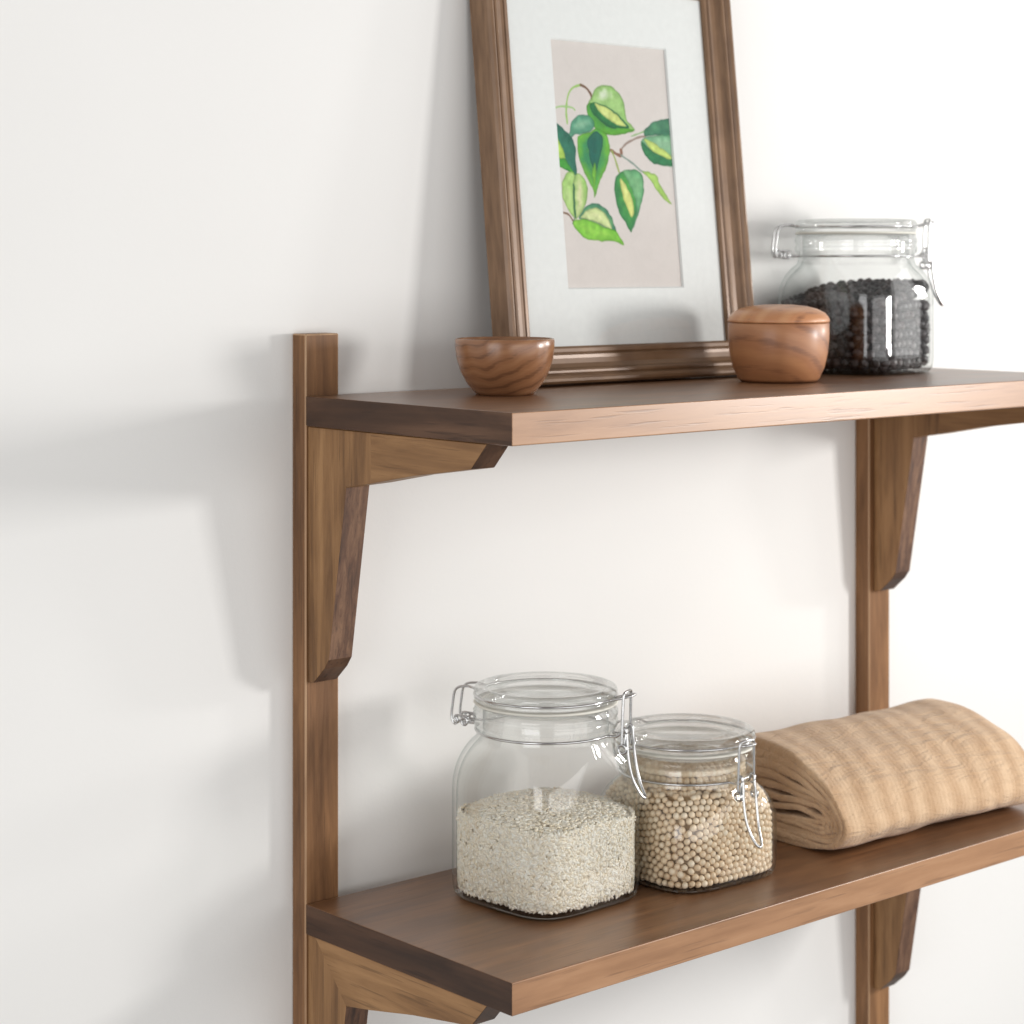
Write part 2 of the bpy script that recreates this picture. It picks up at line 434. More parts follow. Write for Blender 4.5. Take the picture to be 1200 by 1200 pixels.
# the print: pigment laid on a fine grid of paper
LEAVES=[((128, 178, 92),(158, 196, 122),[(0.331, 0.775), (0.354, 0.799), (0.406, 0.82), (0.446, 0.826), (0.504, 0.82), (0.56, 0.797), (0.594, 0.761), (0.607, 0.715), (0.622, 0.682), (0.677, 0.646), (0.605, 0.635), (0.524, 0.626), (0.426, 0.623), (0.35, 0.642), (0.298, 0.678), (0.28, 0.719), (0.292, 0.747)]),
((86, 160, 48),(52, 130, 60),[(0.291, 0.742), (0.347, 0.75), (0.43, 0.719), (0.532, 0.675), (0.608, 0.654), (0.677, 0.646), (0.605, 0.635), (0.524, 0.626), (0.426, 0.623), (0.35, 0.642), (0.298, 0.678), (0.28, 0.719)]),
((28, 100, 62),(40, 118, 66),[(0.307, 0.74), (0.351, 0.75), (0.433, 0.74), (0.527, 0.712), (0.593, 0.683), (0.628, 0.654), (0.528, 0.65), (0.431, 0.658), (0.357, 0.689), (0.318, 0.715)]),
((214, 222, 130),(222, 224, 150),[(0.352, 0.747), (0.423, 0.738), (0.517, 0.71), (0.582, 0.681), (0.605, 0.66), (0.53, 0.665), (0.454, 0.684), (0.39, 0.71), (0.359, 0.73)]),
((92, 170, 48),(34, 120, 72),[(0.202, 0.615), (0.291, 0.631), (0.351, 0.647), (0.417, 0.63), (0.446, 0.599), (0.444, 0.548), (0.406, 0.491), (0.349, 0.435), (0.287, 0.37), (0.286, 0.398), (0.252, 0.434), (0.203, 0.488), (0.178, 0.542), (0.179, 0.587)]),
((26, 98, 84),(18, 84, 78),[(0.31, 0.627), (0.359, 0.633), (0.394, 0.606), (0.382, 0.565), (0.346, 0.509), (0.306, 0.471), (0.282, 0.507), (0.27, 0.553), (0.267, 0.599)]),
((120, 185, 60),(110, 180, 60),[(0.311, 0.508), (0.316, 0.462), (0.293, 0.384), (0.29, 0.425), (0.283, 0.471)]),
((70, 140, 110),(140, 184, 150),[(0.116, 0.613), (0.131, 0.65), (0.163, 0.678), (0.214, 0.696), (0.272, 0.698), (0.318, 0.687), (0.334, 0.665), (0.322, 0.646), (0.271, 0.626), (0.212, 0.62), (0.154, 0.614), (0.112, 0.586), (0.101, 0.576), (0.101, 0.599)]),
((20, 92, 72),(28, 104, 80),[(-0.025, 0.659), (0.045, 0.648), (0.099, 0.626), (0.142, 0.596), (0.161, 0.56), (0.154, 0.505), (0.154, 0.455), (0.095, 0.467), (0.023, 0.489), (-0.032, 0.501)]),
((170, 205, 80),(190, 215, 100),[(-0.028, 0.637), (0.012, 0.611), (0.044, 0.575), (0.064, 0.539), (0.067, 0.512), (0.027, 0.52), (-0.017, 0.538)]),
((58, 150, 52),(88, 170, 60),[(-0.026, 0.542), (0.027, 0.522), (0.078, 0.511), (0.141, 0.459), (0.077, 0.472), (-0.014, 0.496)]),
((150, 196, 100),(176, 206, 130),[(0.044, 0.439), (0.075, 0.462), (0.124, 0.468), (0.14, 0.45), (0.121, 0.413), (0.115, 0.341), (0.116, 0.282), (0.073, 0.313), (0.032, 0.358), (0.025, 0.403)]),
((140, 190, 92),(208, 208, 160),[(0.141, 0.455), (0.189, 0.46), (0.227, 0.433), (0.234, 0.397), (0.21, 0.342), (0.167, 0.305), (0.115, 0.279), (0.115, 0.341), (0.117, 0.395)]),
((60, 120, 80),(60, 120, 80),[(0.116, 0.418), (0.129, 0.413), (0.124, 0.35), (0.124, 0.286), (0.111, 0.291), (0.11, 0.35)]),
((48, 116, 84),(96, 160, 96),[(0.154, 0.282), (0.167, 0.305), (0.218, 0.333), (0.297, 0.343), (0.372, 0.325), (0.425, 0.289), (0.444, 0.248), (0.446, 0.229), (0.351, 0.252), (0.258, 0.274)]),
((206, 218, 150),(224, 218, 172),[(0.164, 0.284), (0.19, 0.305), (0.246, 0.322), (0.304, 0.325), (0.359, 0.307), (0.398, 0.28), (0.416, 0.243), (0.352, 0.255), (0.258, 0.276)]),
((106, 184, 44),(146, 206, 70),[(0.095, 0.268), (0.163, 0.28), (0.258, 0.274), (0.351, 0.252), (0.437, 0.239), (0.474, 0.22), (0.507, 0.179), (0.44, 0.193), (0.324, 0.195), (0.209, 0.201), (0.137, 0.228)]),
((34, 116, 56),(60, 146, 56),[(0.465, 0.428), (0.489, 0.456), (0.542, 0.475), (0.613, 0.486), (0.681, 0.478), (0.714, 0.45), (0.716, 0.413), (0.693, 0.357), (0.644, 0.3), (0.585, 0.235), (0.565, 0.239), (0.531, 0.272), (0.48, 0.326), (0.464, 0.382)]),
((96, 160, 112),(132, 180, 134),[(0.551, 0.476), (0.613, 0.486), (0.681, 0.478), (0.714, 0.45), (0.716, 0.413), (0.693, 0.357), (0.644, 0.3), (0.591, 0.24), (0.632, 0.31), (0.63, 0.375), (0.59, 0.43)]),
((222, 220, 130),(226, 224, 150),[(0.521, 0.447), (0.554, 0.429), (0.597, 0.383), (0.619, 0.328), (0.597, 0.291), (0.567, 0.318), (0.535, 0.364), (0.516, 0.41)]),
((40, 104, 76),(74, 138, 96),[(0.758, 0.648), (0.823, 0.679), (0.919, 0.698), (1.033, 0.702), (1.022, 0.63), (0.928, 0.629), (0.847, 0.632), (0.764, 0.625)]),
((92, 156, 112),(130, 180, 140),[(0.732, 0.61), (0.764, 0.62), (0.847, 0.63), (1.021, 0.627), (1.013, 0.513), (0.889, 0.508), (0.799, 0.522), (0.743, 0.554), (0.722, 0.587)]),
((36, 112, 70),(50, 130, 74),[(0.726, 0.601), (0.778, 0.578), (0.875, 0.552), (1.016, 0.53), (1.013, 0.513), (0.889, 0.508), (0.799, 0.522), (0.743, 0.554)]),
((196, 214, 110),(206, 216, 120),[(0.752, 0.613), (0.812, 0.605), (0.9, 0.577), (0.985, 0.545), (0.971, 0.533), (0.875, 0.549), (0.787, 0.576)]),
((150, 194, 84),(176, 208, 110),[(0.712, 0.479), (0.782, 0.478), (0.841, 0.462), (0.857, 0.434), (0.902, 0.392), (0.95, 0.349), (0.888, 0.369), (0.831, 0.401), (0.796, 0.433), (0.759, 0.461)])]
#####
- [PROBLEM TO WORK ON]
Repeat the data exactly, without the pictures.

- [TASK SOLUTION]
Write part 2 of the bpy script that recreates this picture. It picks up at line 434. More parts follow. Write for Blender 4.5. Take the picture to be 1200 by 1200 pixels.
# the print: pigment laid on a fine grid of paper
LEAVES=[((128, 178, 92),(158, 196, 122),[(0.331, 0.775), (0.354, 0.799), (0.406, 0.82), (0.446, 0.826), (0.504, 0.82), (0.56, 0.797), (0.594, 0.761), (0.607, 0.715), (0.622, 0.682), (0.677, 0.646), (0.605, 0.635), (0.524, 0.626), (0.426, 0.623), (0.35, 0.642), (0.298, 0.678), (0.28, 0.719), (0.292, 0.747)]),
((86, 160, 48),(52, 130, 60),[(0.291, 0.742), (0.347, 0.75), (0.43, 0.719), (0.532, 0.675), (0.608, 0.654), (0.677, 0.646), (0.605, 0.635), (0.524, 0.626), (0.426, 0.623), (0.35, 0.642), (0.298, 0.678), (0.28, 0.719)]),
((28, 100, 62),(40, 118, 66),[(0.307, 0.74), (0.351, 0.75), (0.433, 0.74), (0.527, 0.712), (0.593, 0.683), (0.628, 0.654), (0.528, 0.65), (0.431, 0.658), (0.357, 0.689), (0.318, 0.715)]),
((214, 222, 130),(222, 224, 150),[(0.352, 0.747), (0.423, 0.738), (0.517, 0.71), (0.582, 0.681), (0.605, 0.66), (0.53, 0.665), (0.454, 0.684), (0.39, 0.71), (0.359, 0.73)]),
((92, 170, 48),(34, 120, 72),[(0.202, 0.615), (0.291, 0.631), (0.351, 0.647), (0.417, 0.63), (0.446, 0.599), (0.444, 0.548), (0.406, 0.491), (0.349, 0.435), (0.287, 0.37), (0.286, 0.398), (0.252, 0.434), (0.203, 0.488), (0.178, 0.542), (0.179, 0.587)]),
((26, 98, 84),(18, 84, 78),[(0.31, 0.627), (0.359, 0.633), (0.394, 0.606), (0.382, 0.565), (0.346, 0.509), (0.306, 0.471), (0.282, 0.507), (0.27, 0.553), (0.267, 0.599)]),
((120, 185, 60),(110, 180, 60),[(0.311, 0.508), (0.316, 0.462), (0.293, 0.384), (0.29, 0.425), (0.283, 0.471)]),
((70, 140, 110),(140, 184, 150),[(0.116, 0.613), (0.131, 0.65), (0.163, 0.678), (0.214, 0.696), (0.272, 0.698), (0.318, 0.687), (0.334, 0.665), (0.322, 0.646), (0.271, 0.626), (0.212, 0.62), (0.154, 0.614), (0.112, 0.586), (0.101, 0.576), (0.101, 0.599)]),
((20, 92, 72),(28, 104, 80),[(-0.025, 0.659), (0.045, 0.648), (0.099, 0.626), (0.142, 0.596), (0.161, 0.56), (0.154, 0.505), (0.154, 0.455), (0.095, 0.467), (0.023, 0.489), (-0.032, 0.501)]),
((170, 205, 80),(190, 215, 100),[(-0.028, 0.637), (0.012, 0.611), (0.044, 0.575), (0.064, 0.539), (0.067, 0.512), (0.027, 0.52), (-0.017, 0.538)]),
((58, 150, 52),(88, 170, 60),[(-0.026, 0.542), (0.027, 0.522), (0.078, 0.511), (0.141, 0.459), (0.077, 0.472), (-0.014, 0.496)]),
((150, 196, 100),(176, 206, 130),[(0.044, 0.439), (0.075, 0.462), (0.124, 0.468), (0.14, 0.45), (0.121, 0.413), (0.115, 0.341), (0.116, 0.282), (0.073, 0.313), (0.032, 0.358), (0.025, 0.403)]),
((140, 190, 92),(208, 208, 160),[(0.141, 0.455), (0.189, 0.46), (0.227, 0.433), (0.234, 0.397), (0.21, 0.342), (0.167, 0.305), (0.115, 0.279), (0.115, 0.341), (0.117, 0.395)]),
((60, 120, 80),(60, 120, 80),[(0.116, 0.418), (0.129, 0.413), (0.124, 0.35), (0.124, 0.286), (0.111, 0.291), (0.11, 0.35)]),
((48, 116, 84),(96, 160, 96),[(0.154, 0.282), (0.167, 0.305), (0.218, 0.333), (0.297, 0.343), (0.372, 0.325), (0.425, 0.289), (0.444, 0.248), (0.446, 0.229), (0.351, 0.252), (0.258, 0.274)]),
((206, 218, 150),(224, 218, 172),[(0.164, 0.284), (0.19, 0.305), (0.246, 0.322), (0.304, 0.325), (0.359, 0.307), (0.398, 0.28), (0.416, 0.243), (0.352, 0.255), (0.258, 0.276)]),
((106, 184, 44),(146, 206, 70),[(0.095, 0.268), (0.163, 0.28), (0.258, 0.274), (0.351, 0.252), (0.437, 0.239), (0.474, 0.22), (0.507, 0.179), (0.44, 0.193), (0.324, 0.195), (0.209, 0.201), (0.137, 0.228)]),
((34, 116, 56),(60, 146, 56),[(0.465, 0.428), (0.489, 0.456), (0.542, 0.475), (0.613, 0.486), (0.681, 0.478), (0.714, 0.45), (0.716, 0.413), (0.693, 0.357), (0.644, 0.3), (0.585, 0.235), (0.565, 0.239), (0.531, 0.272), (0.48, 0.326), (0.464, 0.382)]),
((96, 160, 112),(132, 180, 134),[(0.551, 0.476), (0.613, 0.486), (0.681, 0.478), (0.714, 0.45), (0.716, 0.413), (0.693, 0.357), (0.644, 0.3), (0.591, 0.24), (0.632, 0.31), (0.63, 0.375), (0.59, 0.43)]),
((222, 220, 130),(226, 224, 150),[(0.521, 0.447), (0.554, 0.429), (0.597, 0.383), (0.619, 0.328), (0.597, 0.291), (0.567, 0.318), (0.535, 0.364), (0.516, 0.41)]),
((40, 104, 76),(74, 138, 96),[(0.758, 0.648), (0.823, 0.679), (0.919, 0.698), (1.033, 0.702), (1.022, 0.63), (0.928, 0.629), (0.847, 0.632), (0.764, 0.625)]),
((92, 156, 112),(130, 180, 140),[(0.732, 0.61), (0.764, 0.62), (0.847, 0.63), (1.021, 0.627), (1.013, 0.513), (0.889, 0.508), (0.799, 0.522), (0.743, 0.554), (0.722, 0.587)]),
((36, 112, 70),(50, 130, 74),[(0.726, 0.601), (0.778, 0.578), (0.875, 0.552), (1.016, 0.53), (1.013, 0.513), (0.889, 0.508), (0.799, 0.522), (0.743, 0.554)]),
((196, 214, 110),(206, 216, 120),[(0.752, 0.613), (0.812, 0.605), (0.9, 0.577), (0.985, 0.545), (0.971, 0.533), (0.875, 0.549), (0.787, 0.576)]),
((150, 194, 84),(176, 208, 110),[(0.712, 0.479), (0.782, 0.478), (0.841, 0.462), (0.857, 0.434), (0.902, 0.392), (0.95, 0.349), (0.888, 0.369), (0.831, 0.401), (0.796, 0.433), (0.759, 0.461)])]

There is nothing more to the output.